One would expect that a skilled investigator like Durham would not add further confusion by referring to the same allegations that the juries rejected. But that is exactly what Durham did regarding Crossfire Hurricane.
Durham did not rebut the findings from special counsel Robert Mueller or the Department of Justice’s inspector general. He did not suggest changes that the FBI could make. He did not acknowledge that much of the report’s innuendo wasn’t proved in court.
The GOP has hammered on Durham’s conclusion that the FBI started its investigation partly on unsubstantiated and later discredited, information from the so-called Steele dossier. The dossier was indirectly funded by the Clinton campaign and contained salacious claims about trump in Russia.
“This information in part triggered and sustained Crossfire Hurricane and contributed to the subsequent need for Special Counsel Mueller’s investigation,” Durham wrote.
Durham acknowledged elsewhere in the report that investigators did not get the Steele dossier until months after the FBI opened the investigation based on a tip from an Australian diplomat. That unfortunate fact put a lie to GOP claims of a conspiracy by Clinton to prompt the investigation through the Steele dossier.

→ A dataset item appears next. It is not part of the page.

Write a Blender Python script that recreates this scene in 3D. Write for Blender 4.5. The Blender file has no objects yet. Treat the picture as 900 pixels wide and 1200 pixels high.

Durham criticized the F.B.I. for relying on the Australian diplomat’s tip without asking more questions but Durham took a step back as he also noted there was “no question the F.B.I. had an affirmative obligation to closely examine” what the Australians had provided.
And then there was trump, who wrote on his “Truth Social” site that Durham had concluded “the FBI never should have launched the Trump-Russia Probe! In other words, the American Public was scammed, just as it is being scammed right now by those who don’t want to see GREATNESS for AMERICA!” That would seem to sum up the atmosphere in the parallel universe.